Porém, penso que "estes desabafos" podem contribuir para aliviar um pouco o stress que temos guardado dentro de nós.
Pelo que me diz respeito, posso confessar que após o meu regresso de Moçambique, frequentemente tinha pesadelos durante a noite relacionados com essa maldita guerra mas, devo confessar também, esses mesmos pesadelos foram diminuindo a partir do momento em que participei no meu primeiro encontro do batalhão no ano de mil novecentos e oitenta e ... tal em Coimbra, pois foi-me possível desabafar e "desopilar" com quem tinha passado pelos mesmos sacrifícios.
Abraço.
 
Duarte Pereira Livre Pensador (Ribeiro). Para ler com calma mais ao entardecer.
 
Rui Briote Duarte Pereira lê também os comentários...
 
José Guedes Para ler mais logo agora vou sair,..até mais logo,.
 
Duarte Pereira Nem todos terão reparado.
No meio dos comentários, por vezes vêm aparecem respostas relacionados com o assunto do comentário logo acima.
 
 
Duarte Pereira Mais um bom relato do Livre Pensador (Ribeiro).

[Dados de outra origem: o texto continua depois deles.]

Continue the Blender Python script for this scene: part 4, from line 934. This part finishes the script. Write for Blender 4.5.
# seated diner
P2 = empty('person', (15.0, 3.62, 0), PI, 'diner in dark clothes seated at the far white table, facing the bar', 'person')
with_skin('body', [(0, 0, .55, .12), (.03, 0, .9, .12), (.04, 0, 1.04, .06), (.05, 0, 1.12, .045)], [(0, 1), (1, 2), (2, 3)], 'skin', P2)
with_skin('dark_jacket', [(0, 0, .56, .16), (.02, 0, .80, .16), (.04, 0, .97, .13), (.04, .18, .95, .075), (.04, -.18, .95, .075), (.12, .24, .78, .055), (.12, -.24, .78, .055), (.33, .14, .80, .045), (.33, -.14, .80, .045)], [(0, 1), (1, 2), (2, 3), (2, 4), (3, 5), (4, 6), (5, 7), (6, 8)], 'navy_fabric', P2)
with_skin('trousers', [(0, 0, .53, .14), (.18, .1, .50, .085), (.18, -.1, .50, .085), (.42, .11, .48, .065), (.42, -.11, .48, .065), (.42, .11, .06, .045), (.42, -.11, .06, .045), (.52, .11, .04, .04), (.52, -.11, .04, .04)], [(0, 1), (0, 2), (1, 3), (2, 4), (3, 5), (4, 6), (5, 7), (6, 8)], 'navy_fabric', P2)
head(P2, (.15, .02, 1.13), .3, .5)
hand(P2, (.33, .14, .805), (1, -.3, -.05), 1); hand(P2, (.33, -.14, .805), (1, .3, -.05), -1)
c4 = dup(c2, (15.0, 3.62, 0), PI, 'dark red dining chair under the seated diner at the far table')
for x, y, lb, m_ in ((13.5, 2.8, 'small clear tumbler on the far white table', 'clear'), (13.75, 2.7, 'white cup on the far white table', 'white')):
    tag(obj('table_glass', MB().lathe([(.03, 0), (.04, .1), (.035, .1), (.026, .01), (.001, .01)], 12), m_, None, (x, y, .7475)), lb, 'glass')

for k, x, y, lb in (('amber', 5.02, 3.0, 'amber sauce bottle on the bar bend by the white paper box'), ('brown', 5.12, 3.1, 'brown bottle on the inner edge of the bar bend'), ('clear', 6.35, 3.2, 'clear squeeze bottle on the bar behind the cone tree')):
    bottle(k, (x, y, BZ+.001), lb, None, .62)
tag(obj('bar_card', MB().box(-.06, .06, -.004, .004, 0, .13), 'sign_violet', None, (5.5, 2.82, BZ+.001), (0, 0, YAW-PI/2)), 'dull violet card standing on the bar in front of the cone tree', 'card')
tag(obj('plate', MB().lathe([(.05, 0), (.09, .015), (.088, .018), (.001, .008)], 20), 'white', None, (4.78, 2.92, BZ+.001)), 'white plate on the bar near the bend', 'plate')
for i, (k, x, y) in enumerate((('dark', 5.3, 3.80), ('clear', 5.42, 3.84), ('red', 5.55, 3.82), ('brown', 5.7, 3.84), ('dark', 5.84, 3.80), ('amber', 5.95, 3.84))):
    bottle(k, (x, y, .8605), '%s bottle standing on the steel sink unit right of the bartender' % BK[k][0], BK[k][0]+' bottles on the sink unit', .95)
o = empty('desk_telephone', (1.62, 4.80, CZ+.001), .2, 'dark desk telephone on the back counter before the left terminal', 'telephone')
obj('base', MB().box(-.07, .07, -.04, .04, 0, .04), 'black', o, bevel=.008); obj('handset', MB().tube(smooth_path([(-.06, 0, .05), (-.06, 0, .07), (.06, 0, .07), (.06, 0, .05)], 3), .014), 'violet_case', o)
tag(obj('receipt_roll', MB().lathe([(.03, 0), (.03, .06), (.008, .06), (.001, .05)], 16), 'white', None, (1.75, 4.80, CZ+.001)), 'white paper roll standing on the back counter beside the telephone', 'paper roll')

O ter tomado algumas notas, ajuda agora a complementar as suas narrativas.
Essas "experiências" e outras "marcaram" quem "lá" esteve.
Houve e continuará a haver "traumas psicológicos". 
 "Perdemos" dois anos da nossa juventude?
99% assim o pensarão.
"Eu não".
Aprendi muitas coisas.
Apreciar o que nos cai no prato.
Alguns passaram fome e sede na serra do Mapé, eu fui um deles.
Se não fosse esse "estágio", só teria um amigo (EU). 
Andar aqui a conviver no Grupo, dá-me uma certa alegria.
Se eu lá não estivesse estado, poderia ainda estar mais "parvo".
Emoji smile
 
 
José Guedes Livre Pensador,. (Ribeiro) é sempre bom relembrar estes momentos por mais que a alma nos dóia,... e a prova é aquilo que o Briote diz que estava com as lágrimas nos olhos,. nunca ninguém vai esquecer aqueles momentos difíceis que todos por lá passaram,. uns de uma maneira outros de outra,... de uma maneira ou de outra todos sofremos,.
 
 
Ant Enc Nunca me queixei, por respeito a quem passou mal a sério.
E pelo que me recordo, as companhias da Mataca e do Chai tiveram estadias difíceis.

Não esqueço os anónimos heróis que, um pouco por toda a parte, se sacrificaram.